§ **MATERIAL**
======

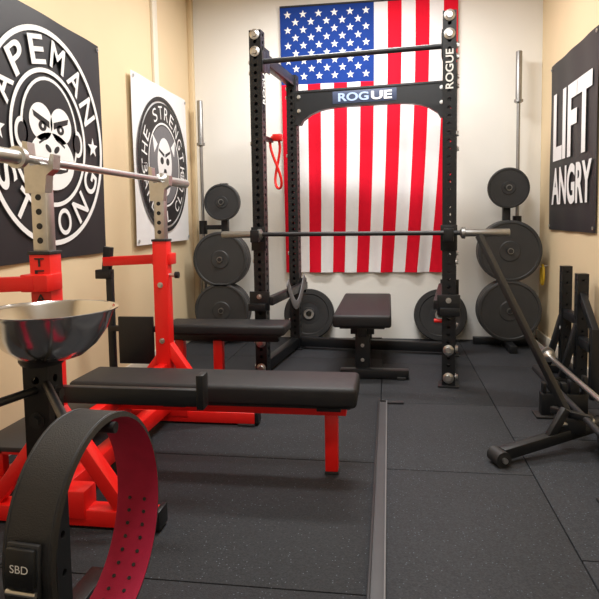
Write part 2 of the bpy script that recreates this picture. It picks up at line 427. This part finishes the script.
b=B('resistance_band')
pts=[]
for k in range(28):
    a=2*math.pi*k/28; pts.append((0.02+0.03*math.sin(a*2)-0.015*math.cos(a), 0.03*math.sin(a)+0.34, 1.50+0.19*math.cos(a)))
b.tube(pts,0.010,M_RED,8,True)
b.box((0.03,0.34,1.68),(0.07,0.05,0.05),M_RED,0.008)
b.box((-0.02,0.18,1.66),(0.035,0.34,0.03),M_BLK,0.004)
b.done(RM)

# ---------------- barbell ----------------
def barbell(p1,p2,name='barbell',sleeve=0.40,m=M_STEEL,rs=0.025,collar=None,mshaft=None):
    b=B(name); p1=Vector(p1);p2=Vector(p2); d=(p2-p1).normalized(); L=(p2-p1).length
    b.cyl(p1+d*sleeve,p2-d*sleeve,0.0145,mshaft or m,20)
    for p,s in ((p1,1),(p2,-1)):
        e=d*s
        M=frame(p,(0,0,1) if abs(d.z)<0.9 else (1,0,0),e)
        b.lathe([(0,0),(0.012,0),(0.013,0),(rs*0.9,0.002),(rs,0.006),(rs,sleeve-0.03),(0.036,sleeve-0.028),(0.036,sleeve-0.008),(0.022,sleeve),(0.0145,sleeve+0.004)],M,m,28)
        if collar: b.lathe([(rs,sleeve-0.09),(0.045,sleeve-0.09),(0.045,sleeve-0.05),(rs,sleeve-0.05)],M,collar,28)
    return b.done()
pa=RM@Vector((-0.25,-w/2-0.045,ZB+0.001)); pb=RM@Vector((RW+0.36,-w/2-0.045,ZB+0.001))
barbell(pa,pb,sleeve=0.29,rs=0.023,m=M_ZINC,mshaft=M_BLK2)

# ---------------- flat bench inside rack ----------------
def pad(b,c,size,m=M_VINYL,M=None):
    b.box(c,size,m,0.018,M,3,True); 
b=B('flat_bench')
X0=-0.18; y0,y1=3.95,5.12
pad(b,(X0,(y0+y1)/2,0.40),(0.39,y1-y0,0.085))
b.box((X0,(y0+y1)/2,0.352),(0.30,y1-y0-0.06,0.012),M_BLK2,0.002)
b.beam((X0,y0+0.06,0.315),(X0,y1-0.06,0.315),0.06,0.06,M_BLK)
b.box((X0,y0+0.13,0.18),(0.10,0.06,0.30),M_BLK,0.004)
b.box((X0,y0+0.09,0.33),(0.16,0.01,0.06),M_BLK,0.002)
b.box((X0+0.08,y0+0.08,0.035),(0.46,0.065,0.06),M_BLK,0.004)
for sx in (-0.10,0.26): b.box((X0+sx,y0+0.08,0.010),(0.06,0.09,0.02),M_RUB,0.004)
b.beam((X0,y0+0.10,0.035),(X0,y1-0.15,0.035),0.06,0.06,M_BLK)
b.box((X0,y1-0.15,0.18),(0.075,0.06,0.30),M_BLK,0.004); b.cyl((X0-0.12,y1-0.1,0.04),(X0+0.12,y1-0.1,0.04),0.04,M_RUB)
for zz in (0.12,0.22): b.bolt((X0,y0+0.10,zz),(0,-1,0),0.01)
b.done()

# ---------------- plates ----------------
def plate(b,c,r,ax,th=0.035,m=M_IRON,hub=True,hole=0.025):
    M=frame(c,(0,0,1) if abs(Vector(ax).z)<0.9 else (1,0,0),ax)
    h=th/2
    prof=[(hole,-h),(r*0.97,-h),(r,-h+0.004),(r,h-0.004),(r-0.006,h),(r*0.91,h),(r*0.89,h-0.006),(r*0.34,h-0.006),(r*0.31,h),(hole+0.012,h),(hole,h-0.003),(hole,-h)]
    b.lathe(prof,M,m,56)
def bumper(b,c,r,ax,th=0.06):
    M=frame(c,(0,0,1),ax); h=th/2
    b.lathe([(0.09,-h+0.008),(r*0.6,-h+0.008),(r*0.65,-h),(r-0.006,-h),(r,-h+0.006),(r,h-0.006),(r-0.006,h),(r*0.80,h),(r*0.77,h-0.006),(r*0.45,h-0.006),(0.09,h-0.008)],M,M_RUB,56)
    b.lathe([(0.025,-h+0.006),(0.095,-h+0.006),(0.095,h-0.007),(0.06,h-0.006),(0.055,h-0.001),(0.035,h+0.001),(0.025,h-0.002),(0.025,-h+0.006)],M,M_BLK2,40)
    b.lathe([(0.025,h-0.001),(0.045,h+0.001),(0.045,h+0.003),(0.025,h+0.002),(0.025,h-0.001)],M,M_ZINC,40)
def plate_tree(X,Y,plates,H,dx,dy):
    b=B('weight_plate_tree')
    b.beam((X,Y,0.02),(X,Y,H),0.06,0.06,M_BLK); b.box((X,Y,H+0.003),(0.064,0.064,0.006),M_BLK2,0.002)
    b.beam((X-0.26,Y,0.03),(X+0.26,Y,0.03),0.06,0.06,M_BLK); b.beam((X,Y+0.14,0.03),(X,Y-0.36,0.03),0.06,0.06,M_BLK)
    for zz,r,n,th in plates:
        L=0.06+n*(th+0.003)+0.0
        b.cyl((X,Y,zz),(X,Y-L,zz),0.024,M_ZINC,24)
        b.cyl((X,Y-0.028,zz),(X,Y-0.04,zz),0.042,M_BLK,24)
        for k in range(n):
            plate(b,(X+random.uniform(-.003,.003),Y-0.06-k*(th+0.003),zz-0.002),r,(0,-1,0),th)
        b.cyl((X,Y-L,zz),(X,Y-L-0.006,zz),0.018,M_BLK2,24)
    hx,hy=X+dx,Y+dy
    b.beam((X,Y,1.02),(hx,hy,1.02),0.04,0.04,M_BLK)
    b.lathe([(0.030,0.96),(0.036,0.96),(0.036,1.08),(0.030,1.08),(0.030,0.96)],Matrix.Translation((hx,hy,0)),M_BLK,24)
    b.beam((X,Y,0.20),(hx,hy,0.20),0.04,0.04,M_BLK)
    b.lathe([(0,0.17),(0.036,0.17),(0.036,0.30),(0.030,0.30),(0.030,0.182),(0,0.182)],Matrix.Translation((hx,hy,0)),M_BLK,24)
    b.done()
plate_tree(-1.44,5.20,[(1.24,0.160,2,0.028),(0.745,0.240,4,0.036),(0.30,0.240,4,0.036)],1.40,-0.21,0.02)
plate_tree(0.965,5.20,[(1.31,0.165,2,0.028),(0.80,0.250,4,0.036),(0.315,0.250,4,0.036)],1.46,0.10,0.06)
barbell((-1.65,5.22,0.186),(-1.65,5.22,2.14),sleeve=0.40,m=M_ZINC)
barbell((1.065,5.26,0.186),(1.065,5.26,2.43),sleeve=0.42,m=M_ZINC)
b=B('yellow_band_loop')
b.tube([(1.235,5.1+0.045*math.cos(k*math.pi/8),0.60+0.08*math.sin(k*math.pi/8)) for k in range(16)],0.010,M_YEL,8,True)
b.cyl((XR,5.1,0.675),(1.215,5.1,0.665),0.006,M_STEEL)
b.done()
for X in (-0.71,0.44):
    b=B('bumper_plate'); th=0.07; tilt=math.radians(10)
    ax=(0,-math.cos(tilt),math.sin(tilt)); 
    cz_=0.225*math.cos(tilt)+0.035*math.sin(tilt)+0.001
    yy=YB-0.225*math.sin(tilt)-0.035*math.cos(tilt)-0.006
    bumper(b,(X,yy,cz_),0.225,ax,th); b.done()

# ---------------- combo bench press rack ----------------
b=B('bench_press_rack')
UX=-1.20; UY=(1.96,3.06); ZBAR=1.305
for Y in UY:
    b.box((UX,Y,0.52),(0.078,0.075,0.93),M_RED,0.004)
    b.box((UX,Y,0.987),(0.084,0.082,0.012),M_BLK2,0.002)
    b.box((UX,Y,1.12),(0.056,0.052,0.34),M_STEEL,0.003)
    for k in range(5): b.cyl((UX,Y-0.0275,1.03+k*0.05),(UX,Y-0.0262,1.03+k*0.05),0.011,M_INK,16)
    MH=frame((UX,Y-0.02,ZBAR),(1,0,0),(0,-1,0))
    b.poly([(-0.045,-0.11),(0.028,-0.11),(0.036,-0.05),(0.062,-0.03),(0.066,0.02),(0.054,0.022),(0.044,-0.012),(-0.024,-0.016),(-0.030,0.065),(-0.048,0.070)],M_STEEL,MH,-0.035,0.045)
    xe=-0.81 if Y<2.5 else -0.70
    b.beam((-1.62,Y,0.04),(xe,Y,0.04),0.075,0.06,M_RED)
    b.box((xe+0.005,Y,0.045),(0.02,0.08,0.07),M_BLK,0.004); b.box((-1.625,Y,0.045),(0.02,0.08,0.07),M_BLK,0.004)
    for xx in (xe-0.05,-1.55): b.box((xx,Y,0.006),(0.09,0.10,0.012),M_RUB,0.003)
    b.beam((UX+0.02,Y,0.42),(-0.93,Y,0.06),0.06,0.05,M_RED)
    b.beam((UX-0.02,Y,0.36),(-1.45,Y,0.06),0.05,0.05,M_RED)
    b.box((UX+0.05,Y,0.09),(0.16,0.09,0.10),M_RED,0.004)
    sy=-0.06 if Y<2.5 else 0.06
    b.beam((UX,Y+sy,0.885),(UX-0.36,Y+sy,0.87),0.045,0.05,M_RED)
    b.beam((UX-0.35,Y+sy,0.79),(UX-0.33,Y+sy,0.95),0.045,0.04,M_BLK,up=(0,1,0)); b.box((UX-0.36,Y+sy,0.80),(0.09,0.05,0.05),M_BLK,0.004)
    b.box((UX,Y+sy*0.5,0.885),(0.10,0.10,0.06),M_RED,0.004)
    b.cyl((UX+0.03,Y,0.80),(UX+0.07,Y,0.80),0.010,M_STEEL); b.cyl((UX+0.07,Y,0.80),(UX+0.09,Y,0.80),0.018,M_BLK)
    for zz in (0.12,0.45,0.75): b.bolt((UX,Y-0.0375,zz),(0,-1,0),0.012)
for k,ch in enumerate('TEXAS'):
    b.text(ch,frame((UX,UY[0]-0.039,0.955-k*0.042),(1,0,0),(0,-1,0)),M_INK,0.05,z=0.001,offset=0.001,fit=(0.036,0.030))
b.beam((UX,UY[0],0.10),(UX,UY[1],0.10),0.07,0.075,M_RED)
b.beam((UX,UY[0],0.30),(UX,UY[1],0.30),0.05,0.05,M_RED)
b.box((-1.48,2.51,0.22),(0.26,0.90,0.02),M_BLK2,0.004)
b.beam((-1.55,UY[0],0.06),(-1.55,UY[1],0.06),0.05,0.05,M_RED)
for yy in (2.15,2.90): b.beam((-1.55,yy,0.06),(-1.55,yy,0.21),0.04,0.04,M_RED)
for yy in (2.15,2.90): b.beam((UX,yy,0.19),(-1.55,yy,0.19),0.04,0.04,M_RED)
b.beam((UX-0.33,UY[1]+0.06,0.06),(UX-0.33,UY[1]+0.06,0.80),0.035,0.035,M_BLK)
b.box((UX-0.17,UY[1]+0.02,0.44),(0.20,0.02,0.26),M_BLK,0.004); b.beam((UX-0.33,UY[1]+0.04,0.50),(UX,UY[1]+0.03,0.50),0.03,0.03,M_BLK)
YC=2.50
b.beam((UX,YC,0.290),(-0.18,YC,0.290),0.075,0.06,M_RED)
b.beam((UX,YC,0.10),(UX,YC,0.29),0.07,0.07,M_RED)
b.beam((-0.245,YC,0.28),(-0.245,YC,0.012),0.055,0.055,M_RED); b.box((-0.245,YC,0.006),(0.060,0.060,0.012),M_RUB,0.002)
b.box((-0.245,YC,0.315),(0.10,0.25,0.02),M_BLK,0.003); b.box((-0.9,YC,0.315),(0.10,0.25,0.02),M_BLK,0.003)
pad(b,(-0.750,YC,0.365),(1.24,0.28,0.085))
b.box((-0.750,YC,0.323),(1.19,0.25,0.012),M_BLK2,0.002)
b.beam((UX+0.02,UY[0],0.48),(-0.65,UY[0],0.48),0.03,0.06,M_BLK)
b.box((-0.64,UY[0],0.505),(0.025,0.06,0.12),M_BLK,0.003)
b.done()
barbell((UX+0.01,1.43,ZBAR),(UX+0.01,3.45,ZBAR),sleeve=0.40,m=M_STEEL)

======

Repeat the listing above up to and including the line with "barbell(pa,pb,sleeve=0.29,rs=0.023,m=M_ZINC,mshaft=M_BLK2)", starting from its first line. Drop any pictures.

§ **RESPONSE BELOW**
Write part 2 of the bpy script that recreates this picture. It picks up at line 427. This part finishes the script.
b=B('resistance_band')
pts=[]
for k in range(28):
    a=2*math.pi*k/28; pts.append((0.02+0.03*math.sin(a*2)-0.015*math.cos(a), 0.03*math.sin(a)+0.34, 1.50+0.19*math.cos(a)))
b.tube(pts,0.010,M_RED,8,True)
b.box((0.03,0.34,1.68),(0.07,0.05,0.05),M_RED,0.008)
b.box((-0.02,0.18,1.66),(0.035,0.34,0.03),M_BLK,0.004)
b.done(RM)

# ---------------- barbell ----------------
def barbell(p1,p2,name='barbell',sleeve=0.40,m=M_STEEL,rs=0.025,collar=None,mshaft=None):
    b=B(name); p1=Vector(p1);p2=Vector(p2); d=(p2-p1).normalized(); L=(p2-p1).length
    b.cyl(p1+d*sleeve,p2-d*sleeve,0.0145,mshaft or m,20)
    for p,s in ((p1,1),(p2,-1)):
        e=d*s
        M=frame(p,(0,0,1) if abs(d.z)<0.9 else (1,0,0),e)
        b.lathe([(0,0),(0.012,0),(0.013,0),(rs*0.9,0.002),(rs,0.006),(rs,sleeve-0.03),(0.036,sleeve-0.028),(0.036,sleeve-0.008),(0.022,sleeve),(0.0145,sleeve+0.004)],M,m,28)
        if collar: b.lathe([(rs,sleeve-0.09),(0.045,sleeve-0.09),(0.045,sleeve-0.05),(rs,sleeve-0.05)],M,collar,28)
    return b.done()
pa=RM@Vector((-0.25,-w/2-0.045,ZB+0.001)); pb=RM@Vector((RW+0.36,-w/2-0.045,ZB+0.001))
barbell(pa,pb,sleeve=0.29,rs=0.023,m=M_ZINC,mshaft=M_BLK2)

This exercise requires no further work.